Copy exactly the lines from the start of the material through the line with "V(.71, .55, -.418)).build('side_panel', M['bench'], nb)". Pictures stay out of the copy.

Scenes as source code:

** Start **

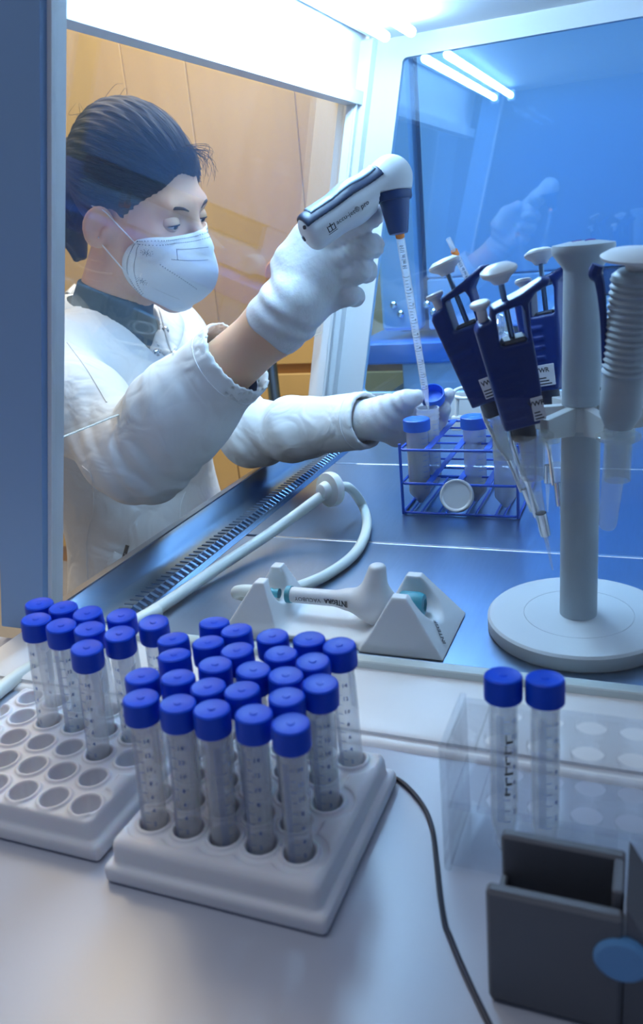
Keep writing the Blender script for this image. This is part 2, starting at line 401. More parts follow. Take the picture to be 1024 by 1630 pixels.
c = ony(894, 500, 1.97); MB().lathe([(1e-4, .028), (.021, .028), (.024, .024), (.024, -.02)], 24, c, (0, -1, 0)).build('knob', M['white_pl'], inc)
MB().tube(spline([ony(958, 494, 1.95), ony(985, 482, 1.95), ony(1030, 470, 1.95)], 6), .007, 8).build('pull_handle', M['unit'], inc)

# ------------------------------------------------------------------ near bench
nb = thing('lab_bench', 'white laminate bench top in the foreground carrying the foam racks', 'bench', (-.2, .1, FLOOR_Z))
MB().box(V(-1.1, -.55, -.418), V(.75, .584, -.378), .004).build('worktop', M['bench'], nb)
MB().box(V(-1.05, -.5, FLOOR_Z), V(-1.02, .55, -.418)).build('side_panel', M['bench'], nb)
MB().box(V(.68, -.5, FLOOR_Z), V(.71, .55, -.418)).build('side_panel', M['bench'], nb)

# ------------------------------------------------------------------ the safety cabinet
cb = thing('safety_cabinet', 'white safety cabinet with glass sides, leaning front sash and steel worktop', 'cabinet', (-.2, 1.05, FLOOR_Z))
Y0, Y1, XB, ZC, ZF = .60, 1.515, .13, .291, -.365
def sl_box(z0, z1, dx0, dx1, y0, y1, bev=0):
    """bar that follows the slanted front between heights z0 and z1"""
    poly = [V(slant(z0) + dx0, 0, z0), V(slant(z0) + dx1, 0, z0), V(slant(z1) + dx1, 0, z1), V(slant(z1) + dx0, 0, z1)]
    return MB().prism(poly, (0, y0, 0), (0, y1, 0), bev)
MB().box(V(-.60, Y0, FLOOR_Z), V(XB, 1.55, -.40)).build('base', M['cab_white'], cb)
ys = [.603, .8665, 1.1895, 1.513]
for i in range(3):
    wp = MB().box(V(-.484, ys[i] + .0025, -.39), V(XB - .004, ys[i + 1] - .0025, ZF), .0012).build('worktop_panel', M['steel'], cb)
for y in ys[1:3]:
    MB().box(V(-.445, y - .0022, -.3695), V(XB - .004, y + .0022, ZF + .0004), .0006).build('panel_joint', M['seam'], cb)
# front grille : a trough with two rows of slots
gx = [(-.484, ZF - .0005), (-.487, ZF + .001), (-.490, ZF - .001), (-.493, ZF + .0008), (-.497, ZF - .003), (-.520, -.378), (-.5215, -.372), (-.5235, -.372), (-.525, -.378), (-.545, -.378), (-.560, -.370), (-.572, -.358), (-.580, -.355)]
MB().loft([np.array([(x, y, z) for x, z in gx] + [(x, y, z - .004) for x, z in gx[::-1]]) for y in (Y0, Y1)]).build('grille_trough', M['steel_dark'], cb, 60)
sl = MB().box(V(-.0085, -.0022, -.0011), V(.0085, .0022, .0011), .0007).mesh('slat', None, 35); sl.materials.append(M['steel_dark'])
gt = cb.children[-1]
for row, xc in enumerate((-.5085, -.5355)):
    for k in range(82):
        o = bpy.data.objects.new('slat', sl); COL.objects.link(o); o.parent = gt; o.location = V(xc, .612 + .011 * k, -.3708 if row == 0 else -.3778) - root_loc(gt); o.rotation_euler = (0, math.radians(28 if row == 0 else 0), 0)
MB().loft([np.array([(-.580, y, -.353), (-.612, y, -.366), (-.622, y, -.385), (-.622, y, -.42), (-.600, y, -.42), (-.585, y, -.372)]) for y in (Y0, Y1)]).build('apron', M['apron'], cb, 30)
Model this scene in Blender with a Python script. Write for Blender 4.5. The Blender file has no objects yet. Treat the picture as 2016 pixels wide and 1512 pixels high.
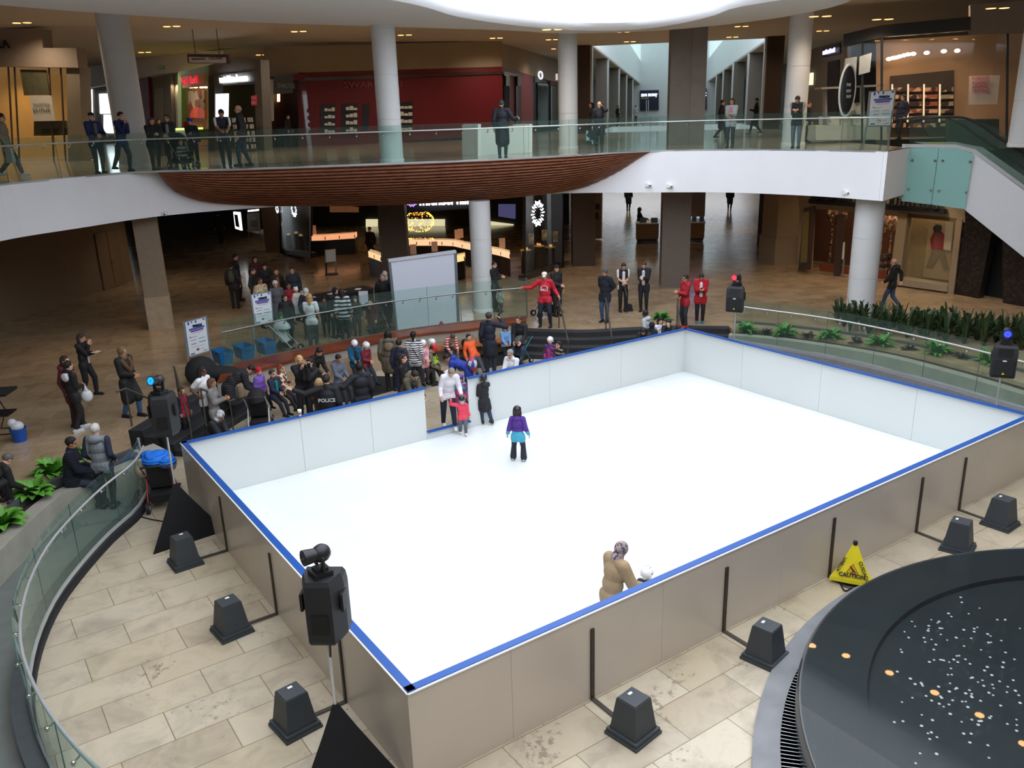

** End **

Task output:
Keep writing the Blender script for this image. This is part 2, starting at line 401. More parts follow. Take the picture to be 1024 by 1630 pixels.
c = ony(894, 500, 1.97); MB().lathe([(1e-4, .028), (.021, .028), (.024, .024), (.024, -.02)], 24, c, (0, -1, 0)).build('knob', M['white_pl'], inc)
MB().tube(spline([ony(958, 494, 1.95), ony(985, 482, 1.95), ony(1030, 470, 1.95)], 6), .007, 8).build('pull_handle', M['unit'], inc)

# ------------------------------------------------------------------ near bench
nb = thing('lab_bench', 'white laminate bench top in the foreground carrying the foam racks', 'bench', (-.2, .1, FLOOR_Z))
MB().box(V(-1.1, -.55, -.418), V(.75, .584, -.378), .004).build('worktop', M['bench'], nb)
MB().box(V(-1.05, -.5, FLOOR_Z), V(-1.02, .55, -.418)).build('side_panel', M['bench'], nb)
MB().box(V(.68, -.5, FLOOR_Z), V(.71, .55, -.418)).build('side_panel', M['bench'], nb)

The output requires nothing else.